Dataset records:
(begin)

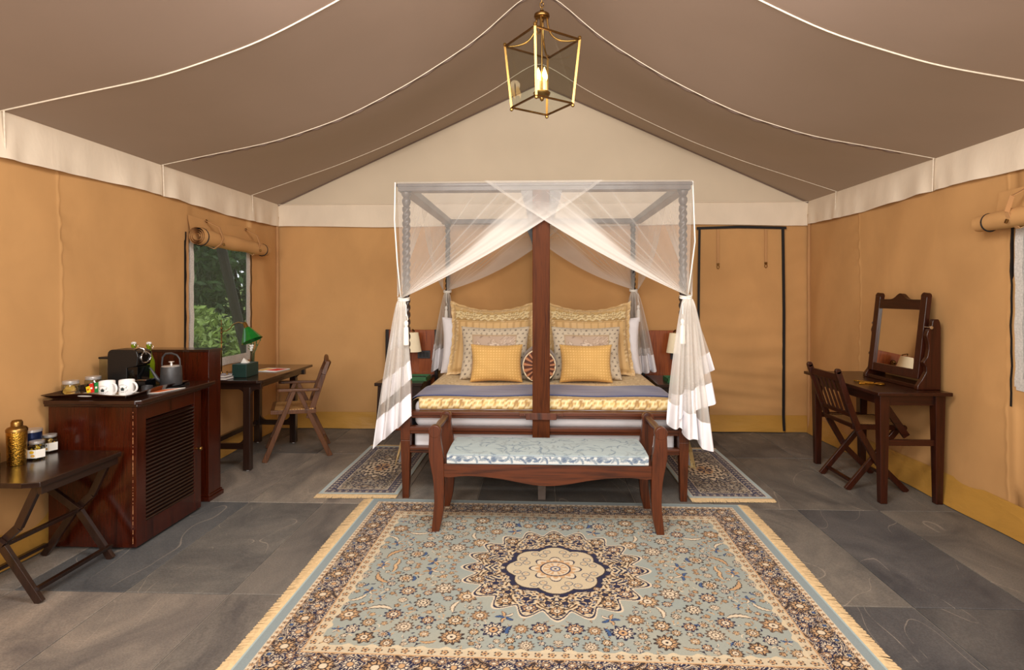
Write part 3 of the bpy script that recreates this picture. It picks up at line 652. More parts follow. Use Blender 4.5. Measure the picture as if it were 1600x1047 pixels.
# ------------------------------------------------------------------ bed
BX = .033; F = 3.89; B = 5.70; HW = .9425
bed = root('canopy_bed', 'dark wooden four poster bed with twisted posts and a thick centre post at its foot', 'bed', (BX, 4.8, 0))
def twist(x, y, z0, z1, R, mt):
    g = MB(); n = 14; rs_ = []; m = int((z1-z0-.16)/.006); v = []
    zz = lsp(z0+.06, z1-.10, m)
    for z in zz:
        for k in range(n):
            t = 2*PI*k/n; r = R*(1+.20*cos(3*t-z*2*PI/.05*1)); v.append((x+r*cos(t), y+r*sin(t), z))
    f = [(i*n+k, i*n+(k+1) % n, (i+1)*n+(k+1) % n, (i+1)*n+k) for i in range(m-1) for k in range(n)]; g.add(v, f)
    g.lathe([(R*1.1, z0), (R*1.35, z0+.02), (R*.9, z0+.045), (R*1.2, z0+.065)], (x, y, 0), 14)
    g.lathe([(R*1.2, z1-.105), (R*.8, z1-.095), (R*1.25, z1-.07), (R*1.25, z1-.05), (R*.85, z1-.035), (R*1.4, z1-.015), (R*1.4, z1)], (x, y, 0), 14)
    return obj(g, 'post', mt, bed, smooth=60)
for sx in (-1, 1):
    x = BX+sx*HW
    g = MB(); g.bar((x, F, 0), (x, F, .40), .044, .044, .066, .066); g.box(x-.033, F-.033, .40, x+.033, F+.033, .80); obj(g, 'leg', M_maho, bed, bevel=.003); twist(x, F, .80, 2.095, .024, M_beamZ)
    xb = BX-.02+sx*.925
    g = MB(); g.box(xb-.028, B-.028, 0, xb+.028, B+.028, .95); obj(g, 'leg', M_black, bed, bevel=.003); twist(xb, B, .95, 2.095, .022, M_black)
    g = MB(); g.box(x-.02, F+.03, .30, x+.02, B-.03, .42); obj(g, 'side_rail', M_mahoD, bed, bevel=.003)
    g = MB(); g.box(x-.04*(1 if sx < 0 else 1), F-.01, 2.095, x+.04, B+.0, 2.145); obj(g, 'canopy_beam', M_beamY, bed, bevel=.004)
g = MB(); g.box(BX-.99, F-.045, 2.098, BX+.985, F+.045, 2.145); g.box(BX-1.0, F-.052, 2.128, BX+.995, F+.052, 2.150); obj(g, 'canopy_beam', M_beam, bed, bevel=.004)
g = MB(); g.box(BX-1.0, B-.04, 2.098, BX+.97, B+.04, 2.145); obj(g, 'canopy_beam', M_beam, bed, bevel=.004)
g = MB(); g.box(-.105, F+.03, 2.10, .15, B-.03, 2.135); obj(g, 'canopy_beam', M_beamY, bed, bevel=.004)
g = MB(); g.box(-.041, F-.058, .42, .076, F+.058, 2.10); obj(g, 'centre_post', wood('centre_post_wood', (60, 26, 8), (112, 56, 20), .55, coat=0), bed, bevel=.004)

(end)
(begin)

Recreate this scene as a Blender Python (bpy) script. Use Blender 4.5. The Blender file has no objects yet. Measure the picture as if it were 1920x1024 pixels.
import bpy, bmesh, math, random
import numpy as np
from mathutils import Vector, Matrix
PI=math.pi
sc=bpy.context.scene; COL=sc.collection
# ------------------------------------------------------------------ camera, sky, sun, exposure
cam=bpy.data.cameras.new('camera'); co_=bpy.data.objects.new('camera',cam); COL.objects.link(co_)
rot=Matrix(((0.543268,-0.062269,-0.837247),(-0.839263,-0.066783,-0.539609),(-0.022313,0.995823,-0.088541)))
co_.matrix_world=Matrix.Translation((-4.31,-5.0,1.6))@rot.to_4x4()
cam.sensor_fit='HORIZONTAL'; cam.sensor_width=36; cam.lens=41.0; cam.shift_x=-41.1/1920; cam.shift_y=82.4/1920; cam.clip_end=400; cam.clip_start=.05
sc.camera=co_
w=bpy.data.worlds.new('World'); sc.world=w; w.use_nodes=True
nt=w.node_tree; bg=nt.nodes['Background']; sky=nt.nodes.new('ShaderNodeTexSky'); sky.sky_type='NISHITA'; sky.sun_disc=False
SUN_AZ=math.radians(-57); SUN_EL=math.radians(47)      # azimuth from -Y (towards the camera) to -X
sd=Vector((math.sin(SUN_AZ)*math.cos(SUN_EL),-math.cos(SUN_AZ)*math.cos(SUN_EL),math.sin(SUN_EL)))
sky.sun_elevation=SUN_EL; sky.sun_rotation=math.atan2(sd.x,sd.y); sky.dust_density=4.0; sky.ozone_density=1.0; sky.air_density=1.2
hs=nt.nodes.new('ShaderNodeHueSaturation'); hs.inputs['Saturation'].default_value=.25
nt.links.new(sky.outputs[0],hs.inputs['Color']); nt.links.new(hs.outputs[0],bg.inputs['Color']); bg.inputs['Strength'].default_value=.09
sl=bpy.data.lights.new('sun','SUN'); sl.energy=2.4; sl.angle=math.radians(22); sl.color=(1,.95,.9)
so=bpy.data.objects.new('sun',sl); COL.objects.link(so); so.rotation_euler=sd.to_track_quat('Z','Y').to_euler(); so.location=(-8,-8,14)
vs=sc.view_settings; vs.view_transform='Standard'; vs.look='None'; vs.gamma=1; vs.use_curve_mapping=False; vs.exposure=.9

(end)

### STATED GOAL
In the entries above, find every line with the word "script" and list it.

### TASK ANSWER
Write part 3 of the bpy script that recreates this picture. It picks up at line 652. More parts follow. Use Blender 4.5. Measure the picture as if it were 1600x1047 pixels.
Recreate this scene as a Blender Python (bpy) script. Use Blender 4.5. The Blender file has no objects yet. Measure the picture as if it were 1920x1024 pixels.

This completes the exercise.